This post was co-written by Mary Anne Hitt, deputy director of the Sierra Club Beyond Coal Campaign.
We’re celebrating great news out of Minnesota and South Dakota this week:
After almost five years of planning and permitting efforts, the participating utilities in the proposed Big Stone II Project announced … Monday that they will end their quest to build the project’s large coal-fired power plant and associated transmission facilities.
We echo our own Cesia Kearns, a Sierra Club staffer from Minnesota, in what the halting of Big Stone II means for the region.

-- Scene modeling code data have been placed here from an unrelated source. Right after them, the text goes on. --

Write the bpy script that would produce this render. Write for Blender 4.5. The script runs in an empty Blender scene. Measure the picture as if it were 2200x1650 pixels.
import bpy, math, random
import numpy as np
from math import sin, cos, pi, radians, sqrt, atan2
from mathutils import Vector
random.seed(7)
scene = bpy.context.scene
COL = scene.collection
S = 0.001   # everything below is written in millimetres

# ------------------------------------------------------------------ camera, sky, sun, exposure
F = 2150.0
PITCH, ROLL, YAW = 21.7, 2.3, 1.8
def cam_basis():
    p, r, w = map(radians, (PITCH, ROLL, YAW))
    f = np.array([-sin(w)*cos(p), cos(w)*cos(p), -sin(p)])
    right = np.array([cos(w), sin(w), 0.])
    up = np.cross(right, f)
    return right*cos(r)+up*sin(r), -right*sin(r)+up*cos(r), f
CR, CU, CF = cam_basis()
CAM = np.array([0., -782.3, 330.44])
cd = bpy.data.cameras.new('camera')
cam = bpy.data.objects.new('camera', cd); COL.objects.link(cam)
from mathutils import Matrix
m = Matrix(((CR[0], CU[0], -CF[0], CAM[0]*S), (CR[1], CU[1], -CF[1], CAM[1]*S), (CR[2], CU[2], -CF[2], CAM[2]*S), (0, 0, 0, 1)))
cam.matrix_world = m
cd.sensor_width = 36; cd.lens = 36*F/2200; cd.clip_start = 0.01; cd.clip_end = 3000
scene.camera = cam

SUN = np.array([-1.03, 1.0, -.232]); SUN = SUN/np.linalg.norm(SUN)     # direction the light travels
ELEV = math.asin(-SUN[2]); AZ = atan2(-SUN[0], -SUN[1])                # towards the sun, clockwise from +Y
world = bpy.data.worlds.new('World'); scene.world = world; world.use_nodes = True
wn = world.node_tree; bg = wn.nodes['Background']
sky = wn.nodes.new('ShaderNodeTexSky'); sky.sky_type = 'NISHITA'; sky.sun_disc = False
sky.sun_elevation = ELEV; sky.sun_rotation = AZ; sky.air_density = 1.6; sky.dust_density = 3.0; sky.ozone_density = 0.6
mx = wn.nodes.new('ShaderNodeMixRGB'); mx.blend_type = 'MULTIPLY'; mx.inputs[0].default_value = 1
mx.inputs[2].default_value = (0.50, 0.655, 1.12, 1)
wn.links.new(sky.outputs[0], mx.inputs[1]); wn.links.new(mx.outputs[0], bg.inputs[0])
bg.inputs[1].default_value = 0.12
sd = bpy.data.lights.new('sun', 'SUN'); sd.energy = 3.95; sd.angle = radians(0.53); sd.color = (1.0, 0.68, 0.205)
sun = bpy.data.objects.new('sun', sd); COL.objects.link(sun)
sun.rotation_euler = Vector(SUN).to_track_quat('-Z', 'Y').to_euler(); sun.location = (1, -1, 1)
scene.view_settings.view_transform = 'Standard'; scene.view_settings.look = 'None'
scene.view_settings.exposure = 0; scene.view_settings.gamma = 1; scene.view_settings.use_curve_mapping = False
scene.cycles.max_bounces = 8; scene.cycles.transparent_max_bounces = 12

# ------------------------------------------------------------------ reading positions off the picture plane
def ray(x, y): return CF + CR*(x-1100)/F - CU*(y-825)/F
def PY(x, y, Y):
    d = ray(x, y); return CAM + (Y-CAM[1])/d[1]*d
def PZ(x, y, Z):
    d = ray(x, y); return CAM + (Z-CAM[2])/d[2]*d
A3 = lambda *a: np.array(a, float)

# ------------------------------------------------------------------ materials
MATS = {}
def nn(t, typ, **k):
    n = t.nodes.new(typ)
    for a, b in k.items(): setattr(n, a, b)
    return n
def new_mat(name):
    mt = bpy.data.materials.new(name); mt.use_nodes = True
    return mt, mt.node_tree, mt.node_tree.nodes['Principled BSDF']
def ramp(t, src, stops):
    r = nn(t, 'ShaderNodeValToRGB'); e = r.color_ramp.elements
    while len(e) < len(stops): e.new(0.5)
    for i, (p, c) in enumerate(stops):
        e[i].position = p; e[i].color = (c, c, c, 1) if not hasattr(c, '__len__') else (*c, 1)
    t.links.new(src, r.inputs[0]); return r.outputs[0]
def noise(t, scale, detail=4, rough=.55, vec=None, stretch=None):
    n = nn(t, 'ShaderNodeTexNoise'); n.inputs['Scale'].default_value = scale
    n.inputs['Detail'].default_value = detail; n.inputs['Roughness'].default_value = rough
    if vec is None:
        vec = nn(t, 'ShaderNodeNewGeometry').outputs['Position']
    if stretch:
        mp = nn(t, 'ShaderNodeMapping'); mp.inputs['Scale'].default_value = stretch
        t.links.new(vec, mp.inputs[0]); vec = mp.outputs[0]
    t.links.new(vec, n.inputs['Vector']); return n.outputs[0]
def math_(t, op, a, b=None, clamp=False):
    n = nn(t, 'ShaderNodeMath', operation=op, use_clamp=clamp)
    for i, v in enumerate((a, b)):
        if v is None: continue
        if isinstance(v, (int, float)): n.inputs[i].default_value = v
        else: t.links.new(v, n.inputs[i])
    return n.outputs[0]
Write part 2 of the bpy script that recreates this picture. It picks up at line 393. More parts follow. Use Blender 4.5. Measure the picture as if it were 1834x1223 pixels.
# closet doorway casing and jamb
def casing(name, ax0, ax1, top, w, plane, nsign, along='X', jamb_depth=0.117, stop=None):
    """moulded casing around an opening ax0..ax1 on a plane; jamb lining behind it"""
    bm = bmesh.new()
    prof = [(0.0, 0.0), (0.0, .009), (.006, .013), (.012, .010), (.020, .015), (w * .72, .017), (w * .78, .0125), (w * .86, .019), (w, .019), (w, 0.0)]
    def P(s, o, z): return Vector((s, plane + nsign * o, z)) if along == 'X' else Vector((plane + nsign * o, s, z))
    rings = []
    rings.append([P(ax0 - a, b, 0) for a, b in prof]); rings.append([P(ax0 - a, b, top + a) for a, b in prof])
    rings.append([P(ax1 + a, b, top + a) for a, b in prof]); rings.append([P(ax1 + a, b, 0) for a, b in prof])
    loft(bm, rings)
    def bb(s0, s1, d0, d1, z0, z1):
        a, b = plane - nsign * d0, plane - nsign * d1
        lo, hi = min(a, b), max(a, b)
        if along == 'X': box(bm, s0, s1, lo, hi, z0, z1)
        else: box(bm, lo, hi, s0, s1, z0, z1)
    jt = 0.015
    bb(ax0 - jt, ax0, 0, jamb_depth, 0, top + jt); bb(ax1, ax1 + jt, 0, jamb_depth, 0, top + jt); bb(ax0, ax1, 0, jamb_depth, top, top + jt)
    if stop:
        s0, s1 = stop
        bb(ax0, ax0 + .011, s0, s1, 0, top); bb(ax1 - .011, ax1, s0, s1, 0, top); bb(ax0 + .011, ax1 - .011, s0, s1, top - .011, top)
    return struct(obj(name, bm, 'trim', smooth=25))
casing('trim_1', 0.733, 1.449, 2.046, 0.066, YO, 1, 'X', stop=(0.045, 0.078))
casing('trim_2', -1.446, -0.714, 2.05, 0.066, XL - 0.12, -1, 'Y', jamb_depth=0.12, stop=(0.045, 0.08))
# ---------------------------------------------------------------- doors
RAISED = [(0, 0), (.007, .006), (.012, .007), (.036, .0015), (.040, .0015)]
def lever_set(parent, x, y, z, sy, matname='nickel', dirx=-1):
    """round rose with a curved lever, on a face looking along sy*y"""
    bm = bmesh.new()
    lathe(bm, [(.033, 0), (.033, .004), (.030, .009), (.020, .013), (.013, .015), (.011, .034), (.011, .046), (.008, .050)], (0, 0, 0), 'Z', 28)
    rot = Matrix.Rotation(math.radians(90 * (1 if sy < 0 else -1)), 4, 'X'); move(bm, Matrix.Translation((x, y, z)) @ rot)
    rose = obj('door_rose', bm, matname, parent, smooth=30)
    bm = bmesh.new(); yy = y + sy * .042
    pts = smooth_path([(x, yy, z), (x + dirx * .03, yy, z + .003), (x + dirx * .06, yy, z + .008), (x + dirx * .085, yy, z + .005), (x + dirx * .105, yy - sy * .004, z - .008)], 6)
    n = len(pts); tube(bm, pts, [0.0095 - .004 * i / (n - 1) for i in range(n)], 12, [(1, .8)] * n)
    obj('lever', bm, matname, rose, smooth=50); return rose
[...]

The failure of this enormous proposed coal plant expansion unravels the myth that the Midwest is starving for more electricity, and that coal is the only way to adequately meet that perceived need. This victory demonstrates that even when we may lose the battles — consistent pressure, engaged citizens, and strong partnerships can win the war. It’s a strong example of how even though the regulators may be on the side of a developer, the public is not.
We salute our tough band of local residents in South Dakota and Minnesota (the plant was proposed for northeastern South Dakota, near the border with Minnesota), who spent the last five years fighting this dirty coal plant. The Sierra Club also partnered with grassroots, state, and regional organizations during this long and difficult campaign. They knew how bad the air pollution and global warming contributions this plant would spew forth would be, they wanted clean energy for their region, and even when the going got tough, they never gave up.
Stopping the Big Stone II project prevented about 4.7 million tons of CO2, or the equivalent of the pollution from roughly 670,000 cars (substantially more than all the cars in South Dakota) from entering the atmosphere every year.
The residents so entrenched in this fight against Big Stone II helped lead a long fight against the Minnesota Public Utilities Commission for its issuance of an air pollution permit for the plant and, equally important, an enforcement action targeting the existing coal-fired unit at the Big Stone facility for past violations of the Clean Air Act. We also challenged the state of South Dakota’s Clean Air Act plan for failure to comply with federal law.
Kearns added that one noteworthy example of the grassroots push for clean energy was the mention of Sierra Club’s “footprint petition” in the administrative law judge’s written recommendation to the Minn. Public Utilities Commission to deny the certificate of need for Big Stone II’s transmission lines.
“The footprint petition was a long swath of fabric with the signatures and outlines of the footprints of over 2,000 Minnesotans who wanted to see global warming solutions in Minnesota,” explained Kearns. “It was presented to the administrative law judge during a public hearing in Ortonville, Minn. — the town closest to the location of the proposed plant.”
This plant’s demise is also a sign of impending climate legislation. Otter Tail Power had pulled out of this plant back in September, citing, among other reasons, “a high level of uncertainty associated with proposed federal climate legislation and existing federal environmental regulation.”
No other utilities stepped in to take over the Big Stone II expansion themselves — because the companies all know that this legislation is coming.
Coal power is not the future of U.S. energy.The public is speaking up for more clean energy. And from coast to coast, that voice is getting louder every day.